December 01, 1987|Associated Press

WASHINGTON — The Supreme Court today refused to let New Jersey provide daily moments of silence for public school students.

The justices, without deciding the constitutionality of state laws authorizing moments of silence, unanimously ruled that New Jersey legislators who sought to press the controversy in court no longer have the proper legal standing.

Today's decision left intact a ruling that the New Jersey law violates the constitutionally required separation of church and state by impermissibly encouraging organized prayer sessions.

But the court said nothing about the validity of laws in other states that, like New Jersey law, provide for moments of silence in public schools without mentioning the word prayer.

'Private Contemplation'

The law, previously invalidated by a federal appeals court, said students may use the silent moments "for quiet and private contemplation or introspection."

About half the states have similar moment-of-silence laws.

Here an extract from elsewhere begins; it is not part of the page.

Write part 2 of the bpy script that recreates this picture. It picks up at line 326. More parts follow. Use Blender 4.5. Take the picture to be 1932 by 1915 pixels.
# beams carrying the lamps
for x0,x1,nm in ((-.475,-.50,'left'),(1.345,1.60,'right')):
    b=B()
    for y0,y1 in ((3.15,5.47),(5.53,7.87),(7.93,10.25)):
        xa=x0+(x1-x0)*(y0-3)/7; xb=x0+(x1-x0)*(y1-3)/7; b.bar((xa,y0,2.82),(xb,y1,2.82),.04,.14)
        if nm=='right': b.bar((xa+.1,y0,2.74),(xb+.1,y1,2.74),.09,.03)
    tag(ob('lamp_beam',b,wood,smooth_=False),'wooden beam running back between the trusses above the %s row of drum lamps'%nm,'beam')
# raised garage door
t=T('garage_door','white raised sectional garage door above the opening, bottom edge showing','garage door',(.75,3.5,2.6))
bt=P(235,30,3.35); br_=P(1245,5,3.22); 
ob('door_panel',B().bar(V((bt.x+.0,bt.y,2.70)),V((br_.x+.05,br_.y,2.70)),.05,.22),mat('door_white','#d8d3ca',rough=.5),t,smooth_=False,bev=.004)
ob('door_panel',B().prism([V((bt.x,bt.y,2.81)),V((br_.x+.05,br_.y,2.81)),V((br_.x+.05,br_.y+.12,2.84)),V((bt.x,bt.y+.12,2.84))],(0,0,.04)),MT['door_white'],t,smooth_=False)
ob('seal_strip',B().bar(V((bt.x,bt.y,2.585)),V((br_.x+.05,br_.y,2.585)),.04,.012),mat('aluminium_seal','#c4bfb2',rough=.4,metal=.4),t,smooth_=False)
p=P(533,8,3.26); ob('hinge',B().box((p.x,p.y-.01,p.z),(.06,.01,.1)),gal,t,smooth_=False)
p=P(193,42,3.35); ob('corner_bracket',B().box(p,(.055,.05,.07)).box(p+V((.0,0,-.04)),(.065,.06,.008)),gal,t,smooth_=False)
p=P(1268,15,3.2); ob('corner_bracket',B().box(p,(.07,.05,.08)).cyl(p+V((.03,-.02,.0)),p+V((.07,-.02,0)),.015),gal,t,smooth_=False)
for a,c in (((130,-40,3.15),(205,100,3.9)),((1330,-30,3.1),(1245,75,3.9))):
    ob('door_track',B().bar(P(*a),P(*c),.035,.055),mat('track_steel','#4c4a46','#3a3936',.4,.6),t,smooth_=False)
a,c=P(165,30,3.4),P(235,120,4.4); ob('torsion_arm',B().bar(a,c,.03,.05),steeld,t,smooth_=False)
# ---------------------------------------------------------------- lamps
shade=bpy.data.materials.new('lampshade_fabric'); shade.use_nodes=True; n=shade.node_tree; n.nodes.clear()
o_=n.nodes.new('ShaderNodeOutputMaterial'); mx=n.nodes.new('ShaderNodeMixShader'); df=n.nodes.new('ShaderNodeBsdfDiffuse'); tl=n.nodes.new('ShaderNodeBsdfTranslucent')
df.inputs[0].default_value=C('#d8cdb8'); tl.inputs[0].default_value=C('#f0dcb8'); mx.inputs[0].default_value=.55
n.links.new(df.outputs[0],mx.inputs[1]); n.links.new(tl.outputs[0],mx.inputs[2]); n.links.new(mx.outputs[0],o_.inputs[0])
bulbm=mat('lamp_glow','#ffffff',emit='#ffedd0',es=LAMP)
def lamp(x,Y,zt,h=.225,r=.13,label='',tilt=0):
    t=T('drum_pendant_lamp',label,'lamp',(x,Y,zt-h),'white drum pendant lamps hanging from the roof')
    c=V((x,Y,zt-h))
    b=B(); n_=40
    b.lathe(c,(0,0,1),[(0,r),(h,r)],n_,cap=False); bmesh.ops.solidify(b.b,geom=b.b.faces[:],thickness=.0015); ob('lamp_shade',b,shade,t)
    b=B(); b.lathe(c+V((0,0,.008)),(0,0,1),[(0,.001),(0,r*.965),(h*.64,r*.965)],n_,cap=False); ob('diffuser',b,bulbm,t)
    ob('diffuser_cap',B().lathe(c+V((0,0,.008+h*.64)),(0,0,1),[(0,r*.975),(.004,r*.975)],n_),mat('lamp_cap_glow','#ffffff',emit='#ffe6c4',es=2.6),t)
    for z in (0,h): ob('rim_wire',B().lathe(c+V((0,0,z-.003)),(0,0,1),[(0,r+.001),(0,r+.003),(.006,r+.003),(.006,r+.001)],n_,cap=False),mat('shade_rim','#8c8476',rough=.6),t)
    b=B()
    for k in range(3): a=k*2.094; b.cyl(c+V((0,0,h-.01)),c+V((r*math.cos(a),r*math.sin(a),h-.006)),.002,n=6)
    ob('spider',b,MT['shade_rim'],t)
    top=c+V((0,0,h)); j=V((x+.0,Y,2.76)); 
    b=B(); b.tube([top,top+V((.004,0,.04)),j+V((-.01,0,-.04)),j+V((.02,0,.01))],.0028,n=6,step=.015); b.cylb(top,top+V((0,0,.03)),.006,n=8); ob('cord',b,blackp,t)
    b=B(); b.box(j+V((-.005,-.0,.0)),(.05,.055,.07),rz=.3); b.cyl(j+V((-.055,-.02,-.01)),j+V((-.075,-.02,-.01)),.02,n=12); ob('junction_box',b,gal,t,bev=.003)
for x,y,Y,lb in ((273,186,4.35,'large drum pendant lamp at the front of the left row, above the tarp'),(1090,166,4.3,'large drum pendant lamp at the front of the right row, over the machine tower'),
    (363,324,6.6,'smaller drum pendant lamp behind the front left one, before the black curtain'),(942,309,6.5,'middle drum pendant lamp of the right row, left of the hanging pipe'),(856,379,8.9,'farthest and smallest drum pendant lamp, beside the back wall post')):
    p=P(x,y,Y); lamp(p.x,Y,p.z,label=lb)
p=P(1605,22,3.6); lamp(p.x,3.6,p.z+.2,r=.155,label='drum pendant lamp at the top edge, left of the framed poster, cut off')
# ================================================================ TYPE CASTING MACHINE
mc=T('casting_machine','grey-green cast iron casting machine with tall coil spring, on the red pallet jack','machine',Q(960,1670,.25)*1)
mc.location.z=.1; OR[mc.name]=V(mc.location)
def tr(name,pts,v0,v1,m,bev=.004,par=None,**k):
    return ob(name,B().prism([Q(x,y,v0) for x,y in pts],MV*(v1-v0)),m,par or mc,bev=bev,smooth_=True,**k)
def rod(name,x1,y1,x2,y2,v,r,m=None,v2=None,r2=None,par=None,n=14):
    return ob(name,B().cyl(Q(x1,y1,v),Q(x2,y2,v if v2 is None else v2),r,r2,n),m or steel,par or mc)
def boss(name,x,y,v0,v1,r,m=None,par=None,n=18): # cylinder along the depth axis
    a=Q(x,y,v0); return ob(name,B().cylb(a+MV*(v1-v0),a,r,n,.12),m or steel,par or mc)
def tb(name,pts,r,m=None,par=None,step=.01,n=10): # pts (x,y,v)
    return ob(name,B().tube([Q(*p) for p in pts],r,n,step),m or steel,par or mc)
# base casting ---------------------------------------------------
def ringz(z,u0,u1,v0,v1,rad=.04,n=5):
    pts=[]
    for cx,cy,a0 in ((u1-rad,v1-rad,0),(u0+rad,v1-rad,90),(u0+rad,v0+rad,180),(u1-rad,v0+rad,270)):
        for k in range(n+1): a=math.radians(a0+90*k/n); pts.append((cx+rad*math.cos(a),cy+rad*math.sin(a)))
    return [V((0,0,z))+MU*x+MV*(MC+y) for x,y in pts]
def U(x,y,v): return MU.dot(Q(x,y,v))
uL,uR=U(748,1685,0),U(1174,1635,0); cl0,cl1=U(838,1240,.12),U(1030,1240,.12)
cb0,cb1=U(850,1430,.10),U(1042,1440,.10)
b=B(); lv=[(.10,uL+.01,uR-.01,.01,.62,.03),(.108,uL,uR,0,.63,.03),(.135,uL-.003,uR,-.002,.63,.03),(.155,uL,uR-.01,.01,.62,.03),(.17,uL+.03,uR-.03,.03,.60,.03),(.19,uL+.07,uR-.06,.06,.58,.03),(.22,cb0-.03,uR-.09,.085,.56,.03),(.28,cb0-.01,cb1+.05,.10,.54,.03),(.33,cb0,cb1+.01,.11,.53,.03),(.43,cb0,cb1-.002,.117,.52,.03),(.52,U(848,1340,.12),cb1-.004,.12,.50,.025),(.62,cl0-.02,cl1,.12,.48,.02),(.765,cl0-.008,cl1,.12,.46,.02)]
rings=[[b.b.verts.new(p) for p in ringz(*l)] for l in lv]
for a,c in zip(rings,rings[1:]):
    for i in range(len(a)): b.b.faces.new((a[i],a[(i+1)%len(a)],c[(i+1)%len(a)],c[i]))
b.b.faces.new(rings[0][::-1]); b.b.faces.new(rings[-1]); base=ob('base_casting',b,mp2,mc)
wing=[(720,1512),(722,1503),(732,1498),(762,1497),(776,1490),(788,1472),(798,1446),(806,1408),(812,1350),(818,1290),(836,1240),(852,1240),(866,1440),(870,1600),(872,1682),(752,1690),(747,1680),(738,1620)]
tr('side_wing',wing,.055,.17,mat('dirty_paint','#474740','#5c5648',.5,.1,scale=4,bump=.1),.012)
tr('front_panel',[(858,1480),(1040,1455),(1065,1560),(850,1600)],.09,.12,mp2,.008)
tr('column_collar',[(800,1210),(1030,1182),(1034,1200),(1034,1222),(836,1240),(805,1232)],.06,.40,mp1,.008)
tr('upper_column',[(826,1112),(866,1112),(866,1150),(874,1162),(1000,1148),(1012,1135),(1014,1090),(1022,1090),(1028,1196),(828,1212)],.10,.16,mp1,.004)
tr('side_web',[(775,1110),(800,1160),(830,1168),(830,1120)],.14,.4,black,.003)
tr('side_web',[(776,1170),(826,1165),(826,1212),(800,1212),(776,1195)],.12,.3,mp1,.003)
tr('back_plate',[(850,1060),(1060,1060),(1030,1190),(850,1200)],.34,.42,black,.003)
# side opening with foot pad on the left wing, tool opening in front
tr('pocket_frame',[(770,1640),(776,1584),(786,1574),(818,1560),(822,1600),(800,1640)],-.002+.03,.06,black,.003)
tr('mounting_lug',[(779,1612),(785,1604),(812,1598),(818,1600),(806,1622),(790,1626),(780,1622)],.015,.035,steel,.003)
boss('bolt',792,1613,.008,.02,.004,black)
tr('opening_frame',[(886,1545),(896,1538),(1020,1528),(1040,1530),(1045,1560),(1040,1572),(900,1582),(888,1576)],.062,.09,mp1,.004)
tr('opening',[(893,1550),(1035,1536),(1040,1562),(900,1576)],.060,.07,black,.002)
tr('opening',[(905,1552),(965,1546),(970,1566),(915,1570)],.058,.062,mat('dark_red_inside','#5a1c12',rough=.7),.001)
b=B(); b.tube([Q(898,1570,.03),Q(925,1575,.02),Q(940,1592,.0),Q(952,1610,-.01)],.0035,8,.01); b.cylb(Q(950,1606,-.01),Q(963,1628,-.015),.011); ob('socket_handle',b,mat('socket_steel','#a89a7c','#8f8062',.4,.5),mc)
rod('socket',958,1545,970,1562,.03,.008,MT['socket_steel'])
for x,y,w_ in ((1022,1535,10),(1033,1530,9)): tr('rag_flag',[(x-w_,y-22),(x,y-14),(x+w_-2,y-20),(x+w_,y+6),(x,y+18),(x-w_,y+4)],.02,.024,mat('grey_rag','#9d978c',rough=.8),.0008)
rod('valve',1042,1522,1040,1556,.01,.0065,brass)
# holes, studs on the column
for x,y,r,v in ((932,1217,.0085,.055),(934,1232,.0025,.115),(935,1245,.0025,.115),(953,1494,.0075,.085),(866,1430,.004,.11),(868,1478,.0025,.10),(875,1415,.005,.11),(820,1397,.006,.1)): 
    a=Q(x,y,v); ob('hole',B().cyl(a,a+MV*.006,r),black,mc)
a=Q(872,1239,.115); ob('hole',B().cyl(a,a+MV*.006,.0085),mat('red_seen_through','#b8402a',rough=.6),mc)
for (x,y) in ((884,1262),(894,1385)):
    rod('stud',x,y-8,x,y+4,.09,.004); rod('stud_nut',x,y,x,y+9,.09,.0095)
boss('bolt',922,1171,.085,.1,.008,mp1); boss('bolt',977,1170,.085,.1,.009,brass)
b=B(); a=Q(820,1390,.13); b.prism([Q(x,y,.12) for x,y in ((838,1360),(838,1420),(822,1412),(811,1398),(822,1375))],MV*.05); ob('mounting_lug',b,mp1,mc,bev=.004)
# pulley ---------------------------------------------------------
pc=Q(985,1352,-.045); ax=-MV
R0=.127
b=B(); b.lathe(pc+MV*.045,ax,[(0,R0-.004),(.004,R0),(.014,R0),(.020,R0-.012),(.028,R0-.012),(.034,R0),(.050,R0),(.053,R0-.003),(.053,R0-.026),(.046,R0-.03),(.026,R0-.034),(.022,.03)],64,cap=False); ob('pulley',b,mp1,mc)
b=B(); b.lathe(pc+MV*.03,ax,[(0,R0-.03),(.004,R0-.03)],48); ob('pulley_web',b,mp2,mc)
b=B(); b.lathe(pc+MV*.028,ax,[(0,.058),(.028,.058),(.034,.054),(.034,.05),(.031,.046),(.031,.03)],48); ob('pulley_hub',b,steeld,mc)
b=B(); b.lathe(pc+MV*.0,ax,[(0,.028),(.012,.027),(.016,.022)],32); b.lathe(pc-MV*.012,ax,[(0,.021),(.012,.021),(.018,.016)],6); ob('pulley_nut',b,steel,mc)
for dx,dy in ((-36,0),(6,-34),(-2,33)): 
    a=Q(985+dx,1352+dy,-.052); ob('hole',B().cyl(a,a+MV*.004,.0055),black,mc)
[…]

Most, like New Jersey's, do not mention prayer specifically.

But the U.S. 3rd Circuit Court of Appeals ruled that the New Jersey Legislature had intended to promote organized school prayer when it passed the law in 1982.

The New Jersey Legislature initially chose to defend the moment-of-silence law but, after Republicans took over its leadership, said it no longer wished to pursue the case.

Appeal Pursued

However, Alan Karcher, former Speaker of the state General Assembly, and Carmen Orechio, former state Senate president, pressed the appeal.

Writing for the court, Justice Sandra Day O'Connor said the appeal by Karcher and Orechio must be dismissed because they no longer represent the Legislature's leadership.

The Supreme Court in 1985 strongly reaffirmed its 1962 ban on organized prayer in public schools by outlawing daily moments of silence if students are encouraged to pray during that time.

In that ruling, the court voted 6-3 to strike down an Alabama law that allowed such periods for "meditation or voluntary prayer."

But the justices indicated in the Alabama case that some moment-of-silence laws may be valid--if they do not mention prayer and if state legislators did not intend to endorse or promote organized prayer sessions.

Opportunity for Prayers

The Reagan Administration told the justices in the case decided two years ago that moment-of-silence laws like Alabama's "enhance the opportunity for students to include silent prayers as part of their activities at school" and should be allowed.

President Reagan favors a constitutional amendment that would, in effect, undo the high court's 1962 decision on school prayer.